• REQUIREMENT:
Starting at the line that contains "Model this scene" and stopping at the line that contains "(.97, .97, 1))", return those lines exactly and nothing else. Both end lines count; pictures do not.

Scene modeling code data
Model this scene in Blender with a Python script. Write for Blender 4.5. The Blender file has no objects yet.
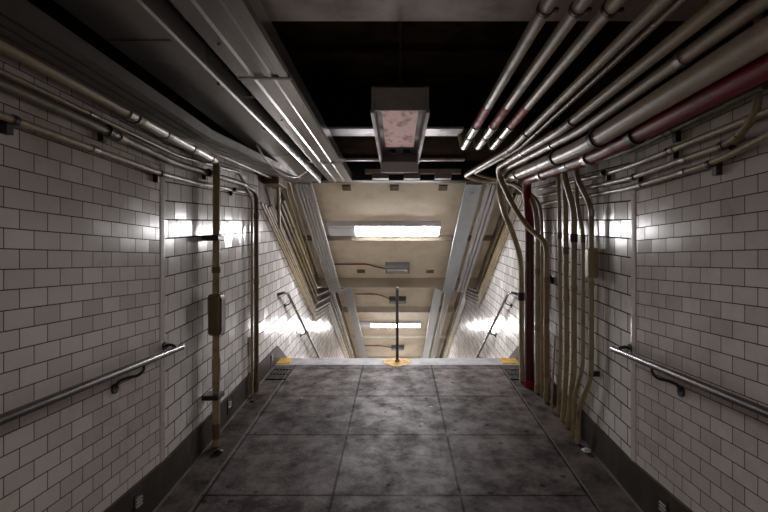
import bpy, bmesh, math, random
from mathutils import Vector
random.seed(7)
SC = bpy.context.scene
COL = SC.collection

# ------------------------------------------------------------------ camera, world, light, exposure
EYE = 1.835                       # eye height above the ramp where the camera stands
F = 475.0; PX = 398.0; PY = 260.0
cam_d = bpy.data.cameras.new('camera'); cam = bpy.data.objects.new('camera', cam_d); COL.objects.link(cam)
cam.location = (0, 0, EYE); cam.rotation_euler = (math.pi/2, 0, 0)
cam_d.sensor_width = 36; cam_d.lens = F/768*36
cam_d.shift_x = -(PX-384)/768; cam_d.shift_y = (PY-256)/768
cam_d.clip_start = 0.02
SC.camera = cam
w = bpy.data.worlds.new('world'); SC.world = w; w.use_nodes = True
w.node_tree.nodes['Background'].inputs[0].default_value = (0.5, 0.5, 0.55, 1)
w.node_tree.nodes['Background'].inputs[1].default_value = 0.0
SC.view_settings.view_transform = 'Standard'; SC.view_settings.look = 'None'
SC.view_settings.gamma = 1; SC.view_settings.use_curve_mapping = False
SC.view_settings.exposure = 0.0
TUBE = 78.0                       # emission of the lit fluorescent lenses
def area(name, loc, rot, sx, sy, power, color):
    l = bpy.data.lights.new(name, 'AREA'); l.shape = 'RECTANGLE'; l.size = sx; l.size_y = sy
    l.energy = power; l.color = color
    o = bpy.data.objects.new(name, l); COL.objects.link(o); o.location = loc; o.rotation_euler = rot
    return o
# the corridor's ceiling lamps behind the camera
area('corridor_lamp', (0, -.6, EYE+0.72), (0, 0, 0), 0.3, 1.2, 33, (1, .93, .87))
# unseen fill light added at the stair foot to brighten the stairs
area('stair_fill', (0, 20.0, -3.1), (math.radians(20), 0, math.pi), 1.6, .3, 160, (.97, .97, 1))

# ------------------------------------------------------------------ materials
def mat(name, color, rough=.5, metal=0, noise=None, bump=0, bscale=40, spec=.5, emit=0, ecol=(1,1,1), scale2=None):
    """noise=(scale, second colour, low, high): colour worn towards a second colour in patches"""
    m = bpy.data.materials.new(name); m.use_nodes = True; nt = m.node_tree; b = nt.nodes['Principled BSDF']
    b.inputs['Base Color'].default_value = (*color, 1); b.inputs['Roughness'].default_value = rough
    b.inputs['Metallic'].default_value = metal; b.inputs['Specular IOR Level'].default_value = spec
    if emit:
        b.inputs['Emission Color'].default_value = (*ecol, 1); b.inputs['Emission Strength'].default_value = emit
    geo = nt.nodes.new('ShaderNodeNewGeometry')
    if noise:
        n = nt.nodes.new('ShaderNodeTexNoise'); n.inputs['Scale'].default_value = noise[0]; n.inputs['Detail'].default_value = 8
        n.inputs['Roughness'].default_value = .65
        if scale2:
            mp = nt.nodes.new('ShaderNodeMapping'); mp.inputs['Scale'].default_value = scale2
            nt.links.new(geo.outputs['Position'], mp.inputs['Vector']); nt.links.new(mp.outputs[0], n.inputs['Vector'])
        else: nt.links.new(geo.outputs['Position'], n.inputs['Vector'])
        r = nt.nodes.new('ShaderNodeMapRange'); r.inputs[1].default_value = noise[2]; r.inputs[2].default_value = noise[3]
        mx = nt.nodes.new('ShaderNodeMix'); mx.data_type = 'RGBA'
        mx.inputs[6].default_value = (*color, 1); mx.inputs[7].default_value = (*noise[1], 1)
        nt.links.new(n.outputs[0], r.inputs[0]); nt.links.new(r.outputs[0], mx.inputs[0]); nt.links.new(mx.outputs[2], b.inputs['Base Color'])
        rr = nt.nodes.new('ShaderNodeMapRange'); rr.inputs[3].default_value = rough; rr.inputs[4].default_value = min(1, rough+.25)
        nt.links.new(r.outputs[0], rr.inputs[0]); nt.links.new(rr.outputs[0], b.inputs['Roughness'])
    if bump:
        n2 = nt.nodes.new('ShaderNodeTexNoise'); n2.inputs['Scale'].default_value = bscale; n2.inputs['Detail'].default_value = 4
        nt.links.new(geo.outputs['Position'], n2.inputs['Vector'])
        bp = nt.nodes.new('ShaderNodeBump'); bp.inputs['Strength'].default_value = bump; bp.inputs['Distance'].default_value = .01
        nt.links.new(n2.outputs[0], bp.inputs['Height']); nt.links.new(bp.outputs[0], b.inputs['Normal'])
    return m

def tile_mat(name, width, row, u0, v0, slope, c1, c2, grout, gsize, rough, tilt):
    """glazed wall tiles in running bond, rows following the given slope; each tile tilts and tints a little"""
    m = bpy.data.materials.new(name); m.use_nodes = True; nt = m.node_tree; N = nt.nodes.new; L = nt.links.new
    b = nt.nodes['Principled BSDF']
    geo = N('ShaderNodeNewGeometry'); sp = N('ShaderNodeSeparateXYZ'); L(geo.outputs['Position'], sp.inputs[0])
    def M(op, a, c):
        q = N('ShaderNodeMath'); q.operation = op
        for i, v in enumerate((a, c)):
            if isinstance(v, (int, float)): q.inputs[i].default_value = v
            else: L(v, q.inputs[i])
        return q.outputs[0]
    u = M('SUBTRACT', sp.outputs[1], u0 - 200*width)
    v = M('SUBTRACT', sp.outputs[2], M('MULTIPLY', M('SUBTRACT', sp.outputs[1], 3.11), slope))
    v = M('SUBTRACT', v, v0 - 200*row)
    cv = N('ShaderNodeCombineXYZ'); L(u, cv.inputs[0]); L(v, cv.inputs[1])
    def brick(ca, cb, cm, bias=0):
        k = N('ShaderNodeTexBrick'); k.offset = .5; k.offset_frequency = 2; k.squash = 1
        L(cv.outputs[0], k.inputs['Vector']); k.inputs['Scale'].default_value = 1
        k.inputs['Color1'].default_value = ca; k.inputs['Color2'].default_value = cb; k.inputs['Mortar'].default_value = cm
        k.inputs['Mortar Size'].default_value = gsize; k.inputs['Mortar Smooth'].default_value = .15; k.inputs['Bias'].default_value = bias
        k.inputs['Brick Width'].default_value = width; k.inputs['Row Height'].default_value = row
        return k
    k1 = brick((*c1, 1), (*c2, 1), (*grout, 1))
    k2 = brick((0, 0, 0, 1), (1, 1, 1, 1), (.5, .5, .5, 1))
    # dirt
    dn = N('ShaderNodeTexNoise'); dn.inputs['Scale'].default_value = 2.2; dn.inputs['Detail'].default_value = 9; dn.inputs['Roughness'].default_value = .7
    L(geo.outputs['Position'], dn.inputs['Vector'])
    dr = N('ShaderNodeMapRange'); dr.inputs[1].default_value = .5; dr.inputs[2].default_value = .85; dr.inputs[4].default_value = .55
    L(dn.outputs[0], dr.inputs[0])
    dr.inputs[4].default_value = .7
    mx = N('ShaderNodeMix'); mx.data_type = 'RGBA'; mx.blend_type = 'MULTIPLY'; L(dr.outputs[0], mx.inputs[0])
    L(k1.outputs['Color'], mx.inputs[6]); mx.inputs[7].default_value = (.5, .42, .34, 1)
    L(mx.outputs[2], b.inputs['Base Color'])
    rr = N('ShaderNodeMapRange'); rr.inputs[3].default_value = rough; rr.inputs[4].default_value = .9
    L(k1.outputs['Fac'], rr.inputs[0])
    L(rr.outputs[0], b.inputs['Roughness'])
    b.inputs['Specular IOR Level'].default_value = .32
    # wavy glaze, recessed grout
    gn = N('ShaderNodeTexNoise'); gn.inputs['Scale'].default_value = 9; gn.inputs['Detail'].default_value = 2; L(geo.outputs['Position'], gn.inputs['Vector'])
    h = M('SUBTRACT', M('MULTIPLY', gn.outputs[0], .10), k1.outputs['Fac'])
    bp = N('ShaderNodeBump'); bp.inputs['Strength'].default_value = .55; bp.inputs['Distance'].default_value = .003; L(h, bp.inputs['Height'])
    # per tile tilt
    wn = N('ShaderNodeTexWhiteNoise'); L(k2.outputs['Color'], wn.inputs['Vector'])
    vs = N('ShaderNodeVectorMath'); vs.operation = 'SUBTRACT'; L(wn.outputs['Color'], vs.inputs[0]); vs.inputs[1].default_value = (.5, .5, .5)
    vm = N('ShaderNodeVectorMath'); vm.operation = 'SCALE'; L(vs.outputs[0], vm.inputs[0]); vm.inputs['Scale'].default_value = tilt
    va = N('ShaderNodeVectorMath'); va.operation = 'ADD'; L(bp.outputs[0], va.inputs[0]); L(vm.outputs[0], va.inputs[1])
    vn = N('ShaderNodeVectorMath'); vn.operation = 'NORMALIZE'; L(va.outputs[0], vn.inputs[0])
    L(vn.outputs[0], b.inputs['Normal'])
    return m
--
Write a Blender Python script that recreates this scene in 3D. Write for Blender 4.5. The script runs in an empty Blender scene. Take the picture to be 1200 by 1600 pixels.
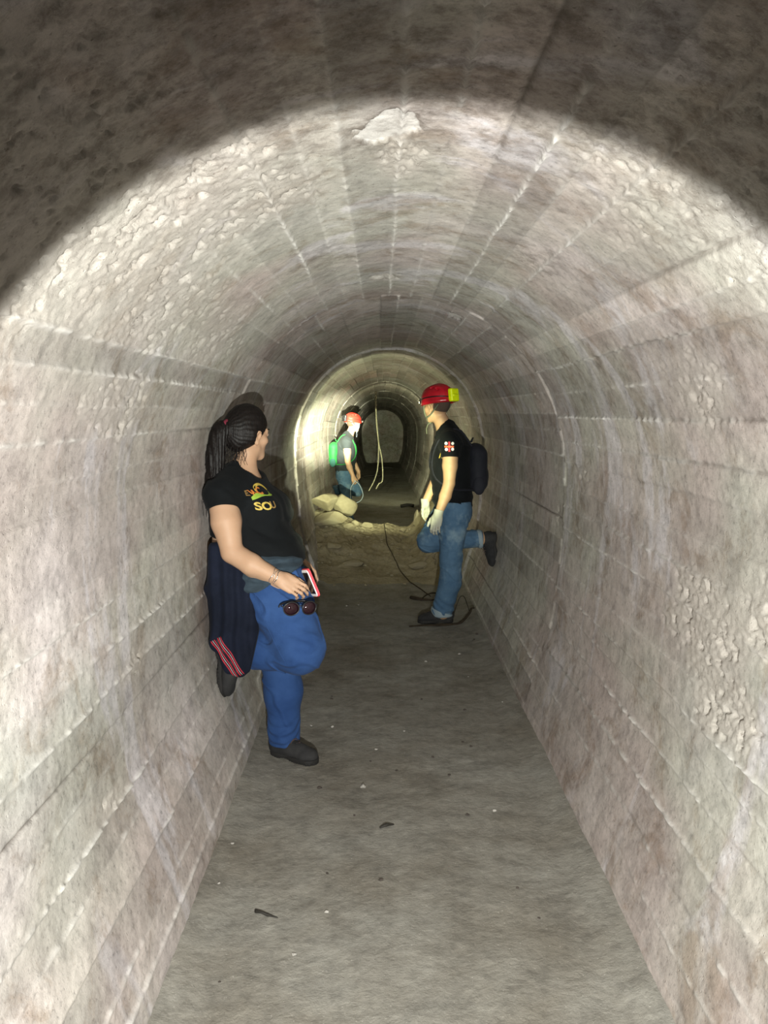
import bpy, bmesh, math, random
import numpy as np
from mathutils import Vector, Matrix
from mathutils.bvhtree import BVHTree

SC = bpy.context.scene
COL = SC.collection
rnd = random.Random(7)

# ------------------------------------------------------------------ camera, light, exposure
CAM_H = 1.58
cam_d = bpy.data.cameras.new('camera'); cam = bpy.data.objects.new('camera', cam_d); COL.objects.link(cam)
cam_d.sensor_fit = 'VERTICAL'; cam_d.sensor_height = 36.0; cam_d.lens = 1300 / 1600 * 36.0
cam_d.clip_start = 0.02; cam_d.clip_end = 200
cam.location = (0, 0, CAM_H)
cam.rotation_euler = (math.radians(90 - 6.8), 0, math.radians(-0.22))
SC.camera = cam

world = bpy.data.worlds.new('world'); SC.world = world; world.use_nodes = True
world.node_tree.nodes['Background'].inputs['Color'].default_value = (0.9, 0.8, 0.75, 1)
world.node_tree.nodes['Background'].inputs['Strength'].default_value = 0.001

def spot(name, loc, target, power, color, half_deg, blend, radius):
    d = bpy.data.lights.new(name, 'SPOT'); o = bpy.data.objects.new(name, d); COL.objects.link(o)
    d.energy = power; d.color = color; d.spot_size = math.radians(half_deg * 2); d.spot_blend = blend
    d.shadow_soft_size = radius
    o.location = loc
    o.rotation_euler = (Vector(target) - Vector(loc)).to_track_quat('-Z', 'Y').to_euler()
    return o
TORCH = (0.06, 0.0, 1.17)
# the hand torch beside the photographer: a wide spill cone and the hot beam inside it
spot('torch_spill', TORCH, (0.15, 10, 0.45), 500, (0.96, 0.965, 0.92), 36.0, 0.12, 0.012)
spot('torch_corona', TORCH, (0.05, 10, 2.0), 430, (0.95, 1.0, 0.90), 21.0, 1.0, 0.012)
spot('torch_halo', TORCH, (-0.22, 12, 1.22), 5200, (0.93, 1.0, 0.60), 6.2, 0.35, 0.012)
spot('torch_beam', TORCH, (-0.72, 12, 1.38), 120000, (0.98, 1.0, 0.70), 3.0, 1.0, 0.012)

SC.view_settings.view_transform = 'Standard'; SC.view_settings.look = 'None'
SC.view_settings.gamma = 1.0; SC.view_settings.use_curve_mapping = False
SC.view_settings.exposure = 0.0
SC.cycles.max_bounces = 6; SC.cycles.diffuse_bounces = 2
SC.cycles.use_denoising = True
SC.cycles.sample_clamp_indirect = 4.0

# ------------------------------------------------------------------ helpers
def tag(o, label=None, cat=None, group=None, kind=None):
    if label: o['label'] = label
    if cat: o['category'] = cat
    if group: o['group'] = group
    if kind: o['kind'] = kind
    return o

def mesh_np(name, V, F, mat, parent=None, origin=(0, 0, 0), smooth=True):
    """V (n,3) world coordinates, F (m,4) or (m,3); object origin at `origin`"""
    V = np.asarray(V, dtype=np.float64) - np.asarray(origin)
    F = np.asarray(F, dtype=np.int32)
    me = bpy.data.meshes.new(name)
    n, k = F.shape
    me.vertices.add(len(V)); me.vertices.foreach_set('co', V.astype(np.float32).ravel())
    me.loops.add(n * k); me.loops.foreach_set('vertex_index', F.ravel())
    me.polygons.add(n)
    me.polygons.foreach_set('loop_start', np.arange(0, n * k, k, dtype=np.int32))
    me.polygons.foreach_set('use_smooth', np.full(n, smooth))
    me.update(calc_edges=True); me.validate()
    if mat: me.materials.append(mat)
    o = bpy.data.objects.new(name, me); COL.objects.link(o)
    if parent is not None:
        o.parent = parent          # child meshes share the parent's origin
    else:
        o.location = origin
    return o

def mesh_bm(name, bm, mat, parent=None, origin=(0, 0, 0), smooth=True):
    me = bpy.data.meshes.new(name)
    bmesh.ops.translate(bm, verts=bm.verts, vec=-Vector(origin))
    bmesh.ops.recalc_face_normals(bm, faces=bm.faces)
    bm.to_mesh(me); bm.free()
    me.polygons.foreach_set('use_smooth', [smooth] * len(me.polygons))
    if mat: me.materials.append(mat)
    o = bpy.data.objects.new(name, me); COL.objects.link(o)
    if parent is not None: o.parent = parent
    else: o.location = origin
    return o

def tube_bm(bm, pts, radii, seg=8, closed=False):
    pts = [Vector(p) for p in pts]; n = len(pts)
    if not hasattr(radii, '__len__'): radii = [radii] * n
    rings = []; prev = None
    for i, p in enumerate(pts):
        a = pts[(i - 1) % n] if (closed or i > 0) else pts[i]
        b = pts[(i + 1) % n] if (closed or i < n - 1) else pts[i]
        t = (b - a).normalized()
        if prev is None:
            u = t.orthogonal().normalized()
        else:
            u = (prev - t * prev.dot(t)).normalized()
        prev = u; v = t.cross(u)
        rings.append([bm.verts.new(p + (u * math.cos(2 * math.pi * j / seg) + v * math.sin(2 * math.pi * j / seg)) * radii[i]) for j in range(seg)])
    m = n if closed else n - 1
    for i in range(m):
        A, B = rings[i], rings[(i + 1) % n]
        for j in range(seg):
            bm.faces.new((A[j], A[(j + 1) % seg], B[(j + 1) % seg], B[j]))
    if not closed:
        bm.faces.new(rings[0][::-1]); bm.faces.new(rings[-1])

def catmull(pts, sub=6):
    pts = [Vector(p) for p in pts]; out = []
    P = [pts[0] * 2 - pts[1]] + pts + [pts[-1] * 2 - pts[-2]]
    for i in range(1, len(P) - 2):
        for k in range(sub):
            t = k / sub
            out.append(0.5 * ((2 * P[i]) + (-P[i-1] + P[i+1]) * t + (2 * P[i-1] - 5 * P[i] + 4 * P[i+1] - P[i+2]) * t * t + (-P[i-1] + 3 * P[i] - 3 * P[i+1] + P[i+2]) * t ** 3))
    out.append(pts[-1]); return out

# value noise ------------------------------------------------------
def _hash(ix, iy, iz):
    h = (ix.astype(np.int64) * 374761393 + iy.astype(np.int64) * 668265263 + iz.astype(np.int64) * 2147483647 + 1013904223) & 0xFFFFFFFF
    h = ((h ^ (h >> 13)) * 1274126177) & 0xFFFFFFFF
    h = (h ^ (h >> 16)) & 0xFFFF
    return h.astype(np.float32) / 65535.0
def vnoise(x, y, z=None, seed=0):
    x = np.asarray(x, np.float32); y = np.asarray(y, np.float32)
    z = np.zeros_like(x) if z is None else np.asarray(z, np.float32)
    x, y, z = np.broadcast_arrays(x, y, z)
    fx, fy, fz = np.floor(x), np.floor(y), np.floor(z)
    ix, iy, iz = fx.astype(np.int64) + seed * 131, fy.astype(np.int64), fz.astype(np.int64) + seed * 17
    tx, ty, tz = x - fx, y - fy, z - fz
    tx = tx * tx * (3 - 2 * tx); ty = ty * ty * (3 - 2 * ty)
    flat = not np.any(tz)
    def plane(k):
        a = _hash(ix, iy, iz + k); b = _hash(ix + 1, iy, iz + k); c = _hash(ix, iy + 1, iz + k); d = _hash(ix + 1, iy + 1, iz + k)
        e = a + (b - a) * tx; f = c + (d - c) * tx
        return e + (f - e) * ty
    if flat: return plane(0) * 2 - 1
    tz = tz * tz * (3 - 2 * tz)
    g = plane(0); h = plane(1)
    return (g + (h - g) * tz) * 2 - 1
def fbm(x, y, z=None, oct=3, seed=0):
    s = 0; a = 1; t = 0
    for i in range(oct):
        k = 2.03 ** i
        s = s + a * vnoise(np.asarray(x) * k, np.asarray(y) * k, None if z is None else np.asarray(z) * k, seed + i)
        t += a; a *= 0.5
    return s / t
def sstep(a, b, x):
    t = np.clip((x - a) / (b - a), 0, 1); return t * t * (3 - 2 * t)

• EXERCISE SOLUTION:
Model this scene in Blender with a Python script. Write for Blender 4.5. The Blender file has no objects yet.
import bpy, bmesh, math, random
from mathutils import Vector
random.seed(7)
SC = bpy.context.scene
COL = SC.collection

# ------------------------------------------------------------------ camera, world, light, exposure
EYE = 1.835                       # eye height above the ramp where the camera stands
F = 475.0; PX = 398.0; PY = 260.0
cam_d = bpy.data.cameras.new('camera'); cam = bpy.data.objects.new('camera', cam_d); COL.objects.link(cam)
cam.location = (0, 0, EYE); cam.rotation_euler = (math.pi/2, 0, 0)
cam_d.sensor_width = 36; cam_d.lens = F/768*36
cam_d.shift_x = -(PX-384)/768; cam_d.shift_y = (PY-256)/768
cam_d.clip_start = 0.02
SC.camera = cam
w = bpy.data.worlds.new('world'); SC.world = w; w.use_nodes = True
w.node_tree.nodes['Background'].inputs[0].default_value = (0.5, 0.5, 0.55, 1)
w.node_tree.nodes['Background'].inputs[1].default_value = 0.0
SC.view_settings.view_transform = 'Standard'; SC.view_settings.look = 'None'
SC.view_settings.gamma = 1; SC.view_settings.use_curve_mapping = False
SC.view_settings.exposure = 0.0
TUBE = 78.0                       # emission of the lit fluorescent lenses
def area(name, loc, rot, sx, sy, power, color):
    l = bpy.data.lights.new(name, 'AREA'); l.shape = 'RECTANGLE'; l.size = sx; l.size_y = sy
    l.energy = power; l.color = color
    o = bpy.data.objects.new(name, l); COL.objects.link(o); o.location = loc; o.rotation_euler = rot
    return o
# the corridor's ceiling lamps behind the camera
area('corridor_lamp', (0, -.6, EYE+0.72), (0, 0, 0), 0.3, 1.2, 33, (1, .93, .87))
# unseen fill light added at the stair foot to brighten the stairs
area('stair_fill', (0, 20.0, -3.1), (math.radians(20), 0, math.pi), 1.6, .3, 160, (.97, .97, 1))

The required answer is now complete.